— EXERCISE DETAILS —
How many lines in the records below hold the string "Blender"? Please answer with the number and nothing more.

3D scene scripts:
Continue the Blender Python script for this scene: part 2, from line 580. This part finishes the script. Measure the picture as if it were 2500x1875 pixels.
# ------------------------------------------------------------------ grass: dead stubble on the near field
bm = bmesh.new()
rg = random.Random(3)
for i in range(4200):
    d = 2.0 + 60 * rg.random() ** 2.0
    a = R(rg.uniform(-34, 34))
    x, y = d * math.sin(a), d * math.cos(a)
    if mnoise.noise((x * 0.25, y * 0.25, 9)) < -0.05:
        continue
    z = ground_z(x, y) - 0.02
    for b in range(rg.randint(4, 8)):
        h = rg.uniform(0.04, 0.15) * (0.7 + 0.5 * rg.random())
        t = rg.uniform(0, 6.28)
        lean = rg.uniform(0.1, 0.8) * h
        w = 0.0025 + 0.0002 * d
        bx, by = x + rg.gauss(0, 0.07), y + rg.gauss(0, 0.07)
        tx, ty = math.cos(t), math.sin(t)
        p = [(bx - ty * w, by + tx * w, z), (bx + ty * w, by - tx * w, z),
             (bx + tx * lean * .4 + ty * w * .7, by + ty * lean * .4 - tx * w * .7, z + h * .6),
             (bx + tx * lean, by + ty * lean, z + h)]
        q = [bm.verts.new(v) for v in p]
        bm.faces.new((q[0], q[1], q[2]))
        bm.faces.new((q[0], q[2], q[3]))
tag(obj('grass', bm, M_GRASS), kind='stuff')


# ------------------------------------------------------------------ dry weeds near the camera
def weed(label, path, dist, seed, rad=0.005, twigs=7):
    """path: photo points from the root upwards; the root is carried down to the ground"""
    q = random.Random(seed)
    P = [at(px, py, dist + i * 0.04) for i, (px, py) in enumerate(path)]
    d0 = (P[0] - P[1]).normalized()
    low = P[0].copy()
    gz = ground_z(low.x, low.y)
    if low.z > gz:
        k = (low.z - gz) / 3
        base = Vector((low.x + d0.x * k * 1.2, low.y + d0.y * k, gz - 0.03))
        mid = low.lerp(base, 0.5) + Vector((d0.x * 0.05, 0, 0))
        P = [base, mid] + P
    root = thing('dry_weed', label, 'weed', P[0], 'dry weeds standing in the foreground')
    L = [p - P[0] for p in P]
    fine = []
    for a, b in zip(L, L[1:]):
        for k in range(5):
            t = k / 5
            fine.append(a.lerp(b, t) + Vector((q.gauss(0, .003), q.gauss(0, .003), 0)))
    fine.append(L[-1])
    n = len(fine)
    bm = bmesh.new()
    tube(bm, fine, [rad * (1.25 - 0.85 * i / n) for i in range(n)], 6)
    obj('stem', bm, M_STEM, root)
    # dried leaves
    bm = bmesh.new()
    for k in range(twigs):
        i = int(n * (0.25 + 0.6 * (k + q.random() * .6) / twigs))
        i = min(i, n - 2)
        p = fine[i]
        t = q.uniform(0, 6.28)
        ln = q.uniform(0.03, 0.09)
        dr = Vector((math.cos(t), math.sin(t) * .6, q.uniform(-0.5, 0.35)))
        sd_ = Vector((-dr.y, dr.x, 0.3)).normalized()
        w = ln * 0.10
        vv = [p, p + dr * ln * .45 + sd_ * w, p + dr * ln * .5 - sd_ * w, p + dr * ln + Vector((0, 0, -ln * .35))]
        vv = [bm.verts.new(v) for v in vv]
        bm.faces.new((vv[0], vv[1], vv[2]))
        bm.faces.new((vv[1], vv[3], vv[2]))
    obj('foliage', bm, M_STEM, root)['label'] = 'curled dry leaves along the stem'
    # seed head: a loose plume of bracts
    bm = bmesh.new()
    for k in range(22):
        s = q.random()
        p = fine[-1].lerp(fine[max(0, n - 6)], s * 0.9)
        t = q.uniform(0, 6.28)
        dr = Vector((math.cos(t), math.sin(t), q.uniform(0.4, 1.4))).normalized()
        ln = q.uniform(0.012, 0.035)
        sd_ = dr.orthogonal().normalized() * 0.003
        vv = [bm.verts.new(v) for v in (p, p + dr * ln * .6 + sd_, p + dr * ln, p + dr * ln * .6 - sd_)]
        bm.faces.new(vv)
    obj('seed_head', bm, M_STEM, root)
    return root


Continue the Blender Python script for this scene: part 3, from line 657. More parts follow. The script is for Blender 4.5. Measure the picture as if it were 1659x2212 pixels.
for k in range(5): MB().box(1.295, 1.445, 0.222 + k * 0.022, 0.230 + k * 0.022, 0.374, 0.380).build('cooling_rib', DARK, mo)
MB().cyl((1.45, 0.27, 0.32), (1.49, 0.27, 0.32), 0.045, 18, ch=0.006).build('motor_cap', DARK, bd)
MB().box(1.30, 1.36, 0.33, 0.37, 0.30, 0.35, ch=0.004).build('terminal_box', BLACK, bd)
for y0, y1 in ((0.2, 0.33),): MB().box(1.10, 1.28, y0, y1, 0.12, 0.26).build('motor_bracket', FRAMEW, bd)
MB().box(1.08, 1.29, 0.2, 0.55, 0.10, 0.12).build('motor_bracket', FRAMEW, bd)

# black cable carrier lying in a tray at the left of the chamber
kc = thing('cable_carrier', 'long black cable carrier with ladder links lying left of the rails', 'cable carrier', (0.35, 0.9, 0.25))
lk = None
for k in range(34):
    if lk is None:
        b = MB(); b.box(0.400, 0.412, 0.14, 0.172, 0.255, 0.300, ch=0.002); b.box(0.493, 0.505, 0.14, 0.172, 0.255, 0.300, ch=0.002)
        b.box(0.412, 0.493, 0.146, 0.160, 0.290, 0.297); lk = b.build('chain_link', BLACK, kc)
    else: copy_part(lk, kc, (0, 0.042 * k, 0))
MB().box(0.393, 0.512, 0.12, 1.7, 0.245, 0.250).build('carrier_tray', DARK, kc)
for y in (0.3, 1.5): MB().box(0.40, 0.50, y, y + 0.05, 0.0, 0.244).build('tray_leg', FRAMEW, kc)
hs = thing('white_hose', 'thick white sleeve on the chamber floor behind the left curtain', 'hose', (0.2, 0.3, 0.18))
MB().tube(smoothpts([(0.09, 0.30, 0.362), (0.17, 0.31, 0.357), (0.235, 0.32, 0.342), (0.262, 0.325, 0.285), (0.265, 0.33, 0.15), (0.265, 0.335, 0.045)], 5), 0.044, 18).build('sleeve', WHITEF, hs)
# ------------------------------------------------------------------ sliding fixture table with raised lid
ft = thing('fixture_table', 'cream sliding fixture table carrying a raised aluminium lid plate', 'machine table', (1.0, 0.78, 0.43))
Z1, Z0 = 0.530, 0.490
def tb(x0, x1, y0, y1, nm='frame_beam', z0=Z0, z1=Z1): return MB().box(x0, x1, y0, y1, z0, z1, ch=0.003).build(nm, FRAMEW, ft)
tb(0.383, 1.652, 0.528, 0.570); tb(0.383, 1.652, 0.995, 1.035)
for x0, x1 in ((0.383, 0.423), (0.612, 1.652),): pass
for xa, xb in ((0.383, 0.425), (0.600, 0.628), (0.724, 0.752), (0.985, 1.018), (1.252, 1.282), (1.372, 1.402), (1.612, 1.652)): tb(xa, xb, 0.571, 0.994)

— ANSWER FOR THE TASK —
2